TASK DETAILS: Quote, without change, all of the lines that follow.

··········

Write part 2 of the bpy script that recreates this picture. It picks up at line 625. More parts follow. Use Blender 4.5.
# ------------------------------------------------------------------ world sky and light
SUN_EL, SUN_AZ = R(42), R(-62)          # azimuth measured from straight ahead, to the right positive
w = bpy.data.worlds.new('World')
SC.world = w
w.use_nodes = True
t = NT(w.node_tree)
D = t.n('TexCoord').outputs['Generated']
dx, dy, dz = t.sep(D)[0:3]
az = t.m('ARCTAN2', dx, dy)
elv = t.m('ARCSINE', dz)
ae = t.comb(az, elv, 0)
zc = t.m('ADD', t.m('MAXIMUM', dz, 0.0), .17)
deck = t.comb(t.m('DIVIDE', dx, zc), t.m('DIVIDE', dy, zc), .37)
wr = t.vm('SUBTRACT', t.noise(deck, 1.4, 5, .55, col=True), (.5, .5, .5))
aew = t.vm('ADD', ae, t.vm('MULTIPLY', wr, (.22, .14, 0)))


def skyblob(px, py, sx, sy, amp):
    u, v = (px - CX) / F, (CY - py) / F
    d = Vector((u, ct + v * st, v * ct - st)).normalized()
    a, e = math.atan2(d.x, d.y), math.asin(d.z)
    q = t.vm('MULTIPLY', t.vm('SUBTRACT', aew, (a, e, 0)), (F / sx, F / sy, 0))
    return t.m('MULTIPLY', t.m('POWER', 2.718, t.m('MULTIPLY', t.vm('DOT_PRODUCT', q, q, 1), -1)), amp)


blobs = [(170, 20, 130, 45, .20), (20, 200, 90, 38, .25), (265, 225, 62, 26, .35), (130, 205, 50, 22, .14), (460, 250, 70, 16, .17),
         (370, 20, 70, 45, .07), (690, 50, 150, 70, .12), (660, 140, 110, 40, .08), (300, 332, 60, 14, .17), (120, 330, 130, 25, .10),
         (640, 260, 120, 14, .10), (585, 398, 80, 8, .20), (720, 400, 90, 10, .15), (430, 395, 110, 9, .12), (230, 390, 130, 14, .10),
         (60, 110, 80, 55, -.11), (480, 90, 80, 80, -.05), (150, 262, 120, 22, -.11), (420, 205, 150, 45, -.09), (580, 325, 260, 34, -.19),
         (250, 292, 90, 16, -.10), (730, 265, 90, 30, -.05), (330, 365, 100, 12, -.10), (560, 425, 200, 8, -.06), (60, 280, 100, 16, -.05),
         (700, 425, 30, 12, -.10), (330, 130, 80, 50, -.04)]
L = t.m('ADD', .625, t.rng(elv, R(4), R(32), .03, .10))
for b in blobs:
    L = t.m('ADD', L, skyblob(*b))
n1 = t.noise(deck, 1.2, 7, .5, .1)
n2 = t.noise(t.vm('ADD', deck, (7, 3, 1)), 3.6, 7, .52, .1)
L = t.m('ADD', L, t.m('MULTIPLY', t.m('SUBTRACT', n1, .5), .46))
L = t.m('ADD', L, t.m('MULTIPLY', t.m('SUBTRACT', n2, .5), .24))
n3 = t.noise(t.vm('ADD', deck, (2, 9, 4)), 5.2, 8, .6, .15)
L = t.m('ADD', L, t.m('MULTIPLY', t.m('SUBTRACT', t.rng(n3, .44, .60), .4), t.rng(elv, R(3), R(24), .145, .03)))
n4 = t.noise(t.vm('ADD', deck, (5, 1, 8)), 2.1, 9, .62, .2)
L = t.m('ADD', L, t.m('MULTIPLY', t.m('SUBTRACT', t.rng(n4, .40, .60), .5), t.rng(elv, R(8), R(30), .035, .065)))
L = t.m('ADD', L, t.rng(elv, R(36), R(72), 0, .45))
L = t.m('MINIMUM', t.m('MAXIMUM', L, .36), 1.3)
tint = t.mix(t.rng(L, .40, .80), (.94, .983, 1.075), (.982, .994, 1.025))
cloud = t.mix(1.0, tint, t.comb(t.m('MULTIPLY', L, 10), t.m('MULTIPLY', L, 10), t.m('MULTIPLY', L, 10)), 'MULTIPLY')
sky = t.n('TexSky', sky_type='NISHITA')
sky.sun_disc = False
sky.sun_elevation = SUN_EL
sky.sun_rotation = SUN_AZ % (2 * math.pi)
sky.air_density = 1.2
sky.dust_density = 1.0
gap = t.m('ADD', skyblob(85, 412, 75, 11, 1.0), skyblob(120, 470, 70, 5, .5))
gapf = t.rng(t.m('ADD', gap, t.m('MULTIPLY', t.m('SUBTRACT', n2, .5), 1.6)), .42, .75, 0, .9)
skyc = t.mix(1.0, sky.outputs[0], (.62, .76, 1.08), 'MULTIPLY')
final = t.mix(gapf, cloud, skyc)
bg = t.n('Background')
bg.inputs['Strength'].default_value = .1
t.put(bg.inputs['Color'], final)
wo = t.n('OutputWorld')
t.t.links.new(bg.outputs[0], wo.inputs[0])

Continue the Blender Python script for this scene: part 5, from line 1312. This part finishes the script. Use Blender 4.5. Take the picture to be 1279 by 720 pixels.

··········

COMPLETED TASK:
Write part 2 of the bpy script that recreates this picture. It picks up at line 625. More parts follow. Use Blender 4.5.
# ------------------------------------------------------------------ world sky and light
SUN_EL, SUN_AZ = R(42), R(-62)          # azimuth measured from straight ahead, to the right positive
w = bpy.data.worlds.new('World')
SC.world = w
w.use_nodes = True
t = NT(w.node_tree)
D = t.n('TexCoord').outputs['Generated']
dx, dy, dz = t.sep(D)[0:3]
az = t.m('ARCTAN2', dx, dy)
elv = t.m('ARCSINE', dz)
ae = t.comb(az, elv, 0)
zc = t.m('ADD', t.m('MAXIMUM', dz, 0.0), .17)
deck = t.comb(t.m('DIVIDE', dx, zc), t.m('DIVIDE', dy, zc), .37)
wr = t.vm('SUBTRACT', t.noise(deck, 1.4, 5, .55, col=True), (.5, .5, .5))
aew = t.vm('ADD', ae, t.vm('MULTIPLY', wr, (.22, .14, 0)))


def skyblob(px, py, sx, sy, amp):
    u, v = (px - CX) / F, (CY - py) / F
    d = Vector((u, ct + v * st, v * ct - st)).normalized()
    a, e = math.atan2(d.x, d.y), math.asin(d.z)
    q = t.vm('MULTIPLY', t.vm('SUBTRACT', aew, (a, e, 0)), (F / sx, F / sy, 0))
    return t.m('MULTIPLY', t.m('POWER', 2.718, t.m('MULTIPLY', t.vm('DOT_PRODUCT', q, q, 1), -1)), amp)


blobs = [(170, 20, 130, 45, .20), (20, 200, 90, 38, .25), (265, 225, 62, 26, .35), (130, 205, 50, 22, .14), (460, 250, 70, 16, .17),
         (370, 20, 70, 45, .07), (690, 50, 150, 70, .12), (660, 140, 110, 40, .08), (300, 332, 60, 14, .17), (120, 330, 130, 25, .10),
         (640, 260, 120, 14, .10), (585, 398, 80, 8, .20), (720, 400, 90, 10, .15), (430, 395, 110, 9, .12), (230, 390, 130, 14, .10),
         (60, 110, 80, 55, -.11), (480, 90, 80, 80, -.05), (150, 262, 120, 22, -.11), (420, 205, 150, 45, -.09), (580, 325, 260, 34, -.19),
         (250, 292, 90, 16, -.10), (730, 265, 90, 30, -.05), (330, 365, 100, 12, -.10), (560, 425, 200, 8, -.06), (60, 280, 100, 16, -.05),
         (700, 425, 30, 12, -.10), (330, 130, 80, 50, -.04)]
L = t.m('ADD', .625, t.rng(elv, R(4), R(32), .03, .10))
for b in blobs:
    L = t.m('ADD', L, skyblob(*b))
n1 = t.noise(deck, 1.2, 7, .5, .1)
n2 = t.noise(t.vm('ADD', deck, (7, 3, 1)), 3.6, 7, .52, .1)
L = t.m('ADD', L, t.m('MULTIPLY', t.m('SUBTRACT', n1, .5), .46))
L = t.m('ADD', L, t.m('MULTIPLY', t.m('SUBTRACT', n2, .5), .24))
n3 = t.noise(t.vm('ADD', deck, (2, 9, 4)), 5.2, 8, .6, .15)
L = t.m('ADD', L, t.m('MULTIPLY', t.m('SUBTRACT', t.rng(n3, .44, .60), .4), t.rng(elv, R(3), R(24), .145, .03)))
n4 = t.noise(t.vm('ADD', deck, (5, 1, 8)), 2.1, 9, .62, .2)
L = t.m('ADD', L, t.m('MULTIPLY', t.m('SUBTRACT', t.rng(n4, .40, .60), .5), t.rng(elv, R(8), R(30), .035, .065)))
L = t.m('ADD', L, t.rng(elv, R(36), R(72), 0, .45))
L = t.m('MINIMUM', t.m('MAXIMUM', L, .36), 1.3)
tint = t.mix(t.rng(L, .40, .80), (.94, .983, 1.075), (.982, .994, 1.025))
cloud = t.mix(1.0, tint, t.comb(t.m('MULTIPLY', L, 10), t.m('MULTIPLY', L, 10), t.m('MULTIPLY', L, 10)), 'MULTIPLY')
sky = t.n('TexSky', sky_type='NISHITA')
sky.sun_disc = False
sky.sun_elevation = SUN_EL
sky.sun_rotation = SUN_AZ % (2 * math.pi)
sky.air_density = 1.2
sky.dust_density = 1.0
gap = t.m('ADD', skyblob(85, 412, 75, 11, 1.0), skyblob(120, 470, 70, 5, .5))
gapf = t.rng(t.m('ADD', gap, t.m('MULTIPLY', t.m('SUBTRACT', n2, .5), 1.6)), .42, .75, 0, .9)
skyc = t.mix(1.0, sky.outputs[0], (.62, .76, 1.08), 'MULTIPLY')
final = t.mix(gapf, cloud, skyc)
bg = t.n('Background')
bg.inputs['Strength'].default_value = .1
t.put(bg.inputs['Color'], final)
wo = t.n('OutputWorld')
t.t.links.new(bg.outputs[0], wo.inputs[0])

Continue the Blender Python script for this scene: part 5, from line 1312. This part finishes the script. Use Blender 4.5. Take the picture to be 1279 by 720 pixels.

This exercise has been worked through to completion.